We've got an eye on you! Or more like a hundred of them, all different. At Chambers, Big Brother (or maybe Big Mosaic) is watching.

He's got the whole world, in his... subway station. Also at chambers street, along with all the eyes watching you, is this enormous globe mosaic - it's kind of awesome, and I wish they'd keep it cleaner. There is, of course, an eye in the center.

An interesting tidbit about the Utica Avenue station. Its mezzanine is rather cavernous, and in the 90's it was refurbished with those pretty mosaics designed by children and the twirly tile designs and all. But the reason it's so big up there is this: it was supposed to be two train stations, not one. The MTA had a project called the Second System that really died before it started because of the Great Depression. But a few of the stations did get a start, mainly the ones that overlapped with existing stations. This to my understanding is one of them; if we could lift away that wall directly ahead, the one with the pretty twirlyness, we would be looking at an abandoned platform - one that never had its tracks built. Does that make anyone else feel like trespassing? Or am I just some kind of hooligan?

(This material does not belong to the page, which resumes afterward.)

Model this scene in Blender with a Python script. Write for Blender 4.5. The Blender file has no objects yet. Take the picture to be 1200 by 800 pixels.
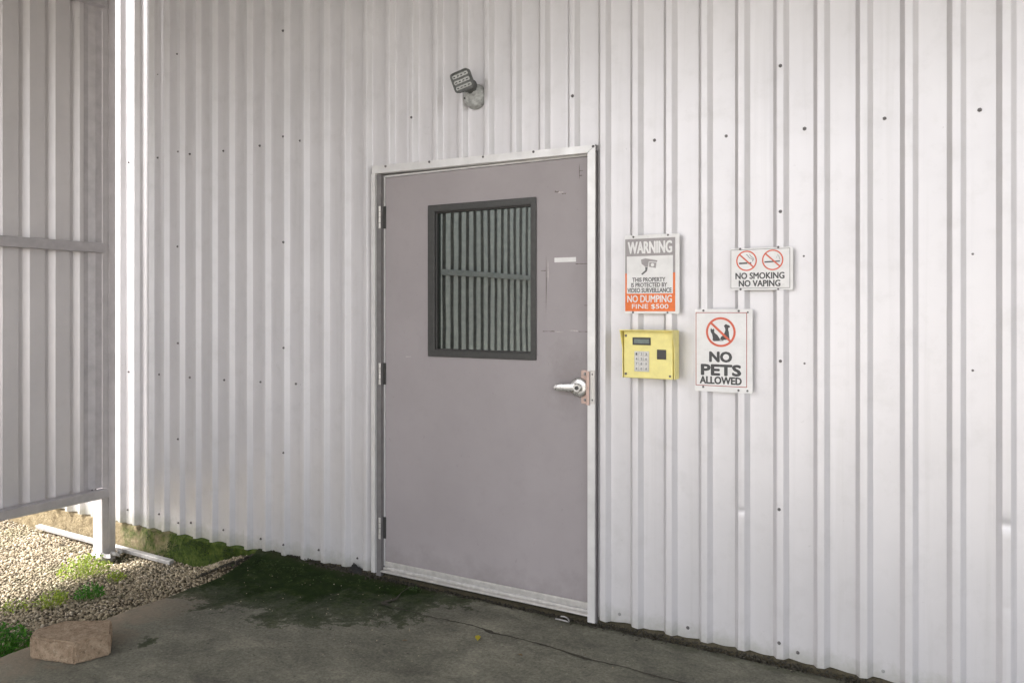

We made it! Of course, we'd been there before.

Ahh, the proud opening of a station that these men will doubtless never enter again.

Waiting on the train... Euclid is known for its lavender tiling.

At least one sign believed that the Euclid station is in Queens... It isn't. But maybe it was once.

The neighborhood isn't what I'd call charming, but it has some interesting details. It reminds me of New Orleans a little - would so more if it had more trees.

At the local bodega in City Line? East New York? Cypress Hills? You decide - we met a sweet kitten who was more than willing to receive our attentions. At the same bodega, I lingered too long lamenting the lack of choices of diet beverages while anxious proprietors looked on wondering what the hell we were doing there, and a semi-crazy but fairly young black lady called me baby and asked me how much a particular 40oz cost. All in all, it was a good finish to the day.